I romani hanno dovuto attendere quasi nove anni dall’inizio della gestione del sistema idrico da parte di Acea Ato 2 spa per vedere riconosciuta nella bolletta la tariffa agevolata a favore di chi ha un basso reddito. Nessuna concessione, in realtà, ma un obbligo di legge previsto fin dalla legge Galli del 1994 e ripreso esplicitamente nella convenzione che regola il servizio. E nessun costo per la multinazionale quotata in borsa, visto che la tariffa sociale è completamente finanziata dagli stessi utenti, che pagano circa un centesimo per ogni metro cubo di acqua usata. Sorprendentemente si scopre – dopo due anni dalla creazione della quota “sociale” – che quasi nessuno nella capitale ne usufruisce. Su quasi quattro milioni di persone servite a Roma e provincia, sono poco più di ottocento le domande accolte per concedere la riduzione, come se la crisi non esistesse. Un dato che si scontra con l’aumento dei distacchi per morosità, pratica che sta lasciando tante famiglie senza diritto all’acqua, nonostante il referendum di due anni fa.

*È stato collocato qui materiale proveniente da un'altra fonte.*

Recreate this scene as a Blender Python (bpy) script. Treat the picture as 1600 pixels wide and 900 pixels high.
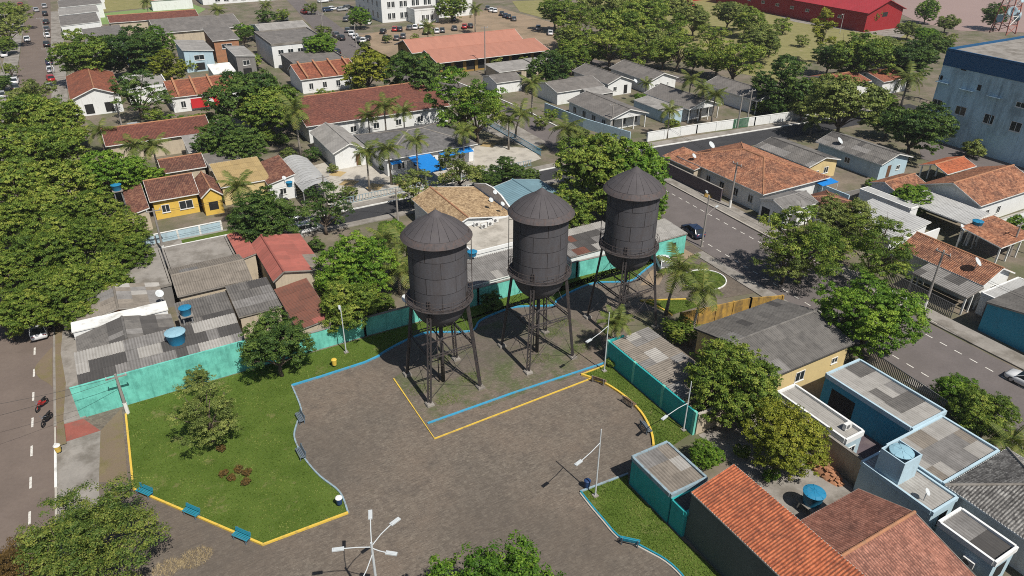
import bpy, bmesh, math, random
import numpy as np
from mathutils import Vector, Matrix, Quaternion

for o in list(bpy.data.objects):
    bpy.data.objects.remove(o)
random.seed(7)
rng = np.random.default_rng(11)
SC = bpy.context.scene
COL = SC.collection
PI = math.pi
R = math.radians

# ------------------------------------------------------------------ camera, sky, sun
# world axes follow the town's street grid: +x along the cross streets, +y along the avenues
FPX, PITCH, ROLL, CAMH, GRID = 1136.2, R(29.95), R(-0.593), 45.0, R(30.2)
CAM = Vector((-23.785, -54.490, CAMH))
cam_d = bpy.data.cameras.new('camera')
cam_d.sensor_width = 36.0
cam_d.lens = 36.0 * FPX / 1600.0
cam_d.clip_start = 0.5
cam_d.clip_end = 6000
cam = bpy.data.objects.new('camera', cam_d)
COL.objects.link(cam)
cam.matrix_world = Matrix.Translation(CAM) @ Matrix.Rotation(-GRID, 4, 'Z') @ Matrix.Rotation(PI / 2 - PITCH, 4, 'X') @ Matrix.Rotation(-ROLL, 4, 'Z')
SC.camera = cam

SUN_AZ, SUN_EL = R(-83.3), R(54.7)
world = bpy.data.worlds.new('World')
SC.world = world
world.use_nodes = True
wn = world.node_tree.nodes
wn.clear()
w_out = wn.new('ShaderNodeOutputWorld')
w_bg = wn.new('ShaderNodeBackground')
w_sky = wn.new('ShaderNodeTexSky')
w_sky.sky_type = 'NISHITA'
w_sky.sun_disc = False
w_sky.sun_elevation = SUN_EL
w_sky.sun_rotation = PI / 2 - SUN_AZ
w_bg.inputs['Strength'].default_value = 0.062
world.node_tree.links.new(w_sky.outputs[0], w_bg.inputs[0])
world.node_tree.links.new(w_bg.outputs[0], w_out.inputs[0])

sun_d = bpy.data.lights.new('sun', 'SUN')
sun_d.energy = 5.0
sun_d.angle = R(0.5)
sun_d.color = (1.0, 0.95, 0.87)
sun = bpy.data.objects.new('sun', sun_d)
COL.objects.link(sun)
sd = Vector((math.cos(SUN_AZ) * math.cos(SUN_EL), math.sin(SUN_AZ) * math.cos(SUN_EL), math.sin(SUN_EL)))
sun.rotation_euler = sd.to_track_quat('Z', 'Y').to_euler()
sun.location = (0, 0, 120)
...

Che succede? I conti li ha fatti la segreteria tecnica operativa dell’Ato 2 – bacino che comprende l’intera provincia di Roma – che ha stimato un “tesoretto” destinato ad aiutare chi non può pagare la bolletta di circa 8 milioni di euro, accumulato – e non speso – da Acea grazie a quel contributo di solidarietà istituito nel 2011 proprio per coprire l’esigenza della tariffa sociale. Pochissime le domande arrivate al gestore (1930 nel 2011), e ancora meno quelle accolte (828).

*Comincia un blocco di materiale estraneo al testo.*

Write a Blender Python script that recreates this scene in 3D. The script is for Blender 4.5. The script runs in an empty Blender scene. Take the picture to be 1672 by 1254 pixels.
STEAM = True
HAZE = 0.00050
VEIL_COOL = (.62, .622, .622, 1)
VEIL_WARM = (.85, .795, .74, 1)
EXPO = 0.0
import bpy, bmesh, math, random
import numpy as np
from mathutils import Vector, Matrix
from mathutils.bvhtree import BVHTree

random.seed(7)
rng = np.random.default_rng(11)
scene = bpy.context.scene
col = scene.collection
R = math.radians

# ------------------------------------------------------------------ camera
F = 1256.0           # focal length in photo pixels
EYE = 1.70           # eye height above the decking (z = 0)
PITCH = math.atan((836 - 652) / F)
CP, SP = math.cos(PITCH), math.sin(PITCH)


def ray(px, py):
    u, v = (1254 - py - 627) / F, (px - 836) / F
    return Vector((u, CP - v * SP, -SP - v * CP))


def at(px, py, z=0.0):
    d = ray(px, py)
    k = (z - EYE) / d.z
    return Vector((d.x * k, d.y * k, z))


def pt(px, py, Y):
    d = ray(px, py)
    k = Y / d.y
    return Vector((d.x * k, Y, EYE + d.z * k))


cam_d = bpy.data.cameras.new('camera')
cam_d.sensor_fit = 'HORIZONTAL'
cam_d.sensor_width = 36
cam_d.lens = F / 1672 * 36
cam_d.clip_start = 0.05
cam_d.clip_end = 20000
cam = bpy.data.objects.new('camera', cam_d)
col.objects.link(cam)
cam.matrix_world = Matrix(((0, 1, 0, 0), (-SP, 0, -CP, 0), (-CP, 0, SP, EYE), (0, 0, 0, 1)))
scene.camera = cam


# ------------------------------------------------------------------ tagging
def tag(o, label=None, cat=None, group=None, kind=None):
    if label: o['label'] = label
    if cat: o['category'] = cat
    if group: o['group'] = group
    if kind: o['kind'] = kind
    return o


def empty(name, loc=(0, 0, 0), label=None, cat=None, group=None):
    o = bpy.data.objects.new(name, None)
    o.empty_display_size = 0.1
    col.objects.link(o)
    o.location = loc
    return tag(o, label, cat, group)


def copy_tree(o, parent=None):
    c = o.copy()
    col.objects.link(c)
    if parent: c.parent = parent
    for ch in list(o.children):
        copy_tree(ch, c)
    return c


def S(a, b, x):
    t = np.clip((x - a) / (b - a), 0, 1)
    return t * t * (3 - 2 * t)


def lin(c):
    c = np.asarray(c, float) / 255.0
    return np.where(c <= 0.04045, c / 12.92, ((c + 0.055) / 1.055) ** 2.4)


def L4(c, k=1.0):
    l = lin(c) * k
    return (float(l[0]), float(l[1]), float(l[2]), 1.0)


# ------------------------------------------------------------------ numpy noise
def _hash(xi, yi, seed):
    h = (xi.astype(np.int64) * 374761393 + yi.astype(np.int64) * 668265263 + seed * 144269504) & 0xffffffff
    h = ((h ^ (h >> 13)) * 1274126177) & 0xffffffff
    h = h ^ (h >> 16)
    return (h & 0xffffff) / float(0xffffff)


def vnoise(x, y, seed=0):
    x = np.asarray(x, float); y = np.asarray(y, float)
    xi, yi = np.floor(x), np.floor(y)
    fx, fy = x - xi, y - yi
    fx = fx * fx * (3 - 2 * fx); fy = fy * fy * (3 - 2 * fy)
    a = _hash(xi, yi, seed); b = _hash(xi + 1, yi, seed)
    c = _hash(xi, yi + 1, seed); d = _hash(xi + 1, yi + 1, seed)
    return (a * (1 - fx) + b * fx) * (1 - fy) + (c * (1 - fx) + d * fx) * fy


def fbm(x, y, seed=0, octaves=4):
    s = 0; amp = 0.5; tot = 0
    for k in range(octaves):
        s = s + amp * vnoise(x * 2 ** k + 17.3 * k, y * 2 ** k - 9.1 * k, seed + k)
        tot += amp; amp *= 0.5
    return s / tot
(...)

Il meccanismo per ottenere il diritto alla tariffa sociale – il cui regolamento è stato approvato dai sindaci nel 2011 – sembra una sorta di sadico gioco dell’oca. Primo: le domande potranno essere inoltrate esclusivamente con raccomandata con ricevuta di ritorno (costo tra i 4 e i 5 euro), escludendo il fax, l’email o anche il tradizionale sportello. Secondo: ogni domanda dovrà essere corredata da un certificato in originale di residenza, a dispetto delle norme sull’autocertificazione (costo 14,34 euro di bollo obbligatorio). Terzo: ad ogni domanda – che va rinnovata tutti gli anni – deve essere allegata la dichiarazione Isee del titolare dell’utenza. E, per finire, le richieste possono essere accettate solo se arrivano negli uffici Acea entro il primo luglio. Il risultato? Tra costi e difficoltà in molti casi non conviene chiedere di accedere al fondo di solidarietà: a fronte di un costo di almeno 20 euro, il beneficio è pari a 29 euro di sconto a persona sulla bolletta in un anno. Se poi la domanda non viene accettata, nessuno risponde all’utente, spiegandogli dove aveva sbagliato.

C’è poi un problema di informazione. A Roma gran parte delle utenze sono condominiali, con le bollette che arrivano solo all’amministratore. Nessuno avvisa i condomini sull’esistenza della tariffa sociale, che rimane una sorta di chimera. Nessuna campagna pubblicitaria sulla possibilità di accedere al fondo di solidarietà è stata mai avviata da Acea. E, infine, le stesse modalità di richiesta tendono a scoraggiare l’avvio della pratica. Eppure il fondo per garantire una quantità minima di acqua depositato nelle casse di Acea non è di poco conto. Nel 2011 la multinazionale romana ha raccolto attraverso le bollette 3,9 milioni di euro alla voce “contributo di solidarietà”, cifra salita lo scorso anno a 4,2 milioni di euro.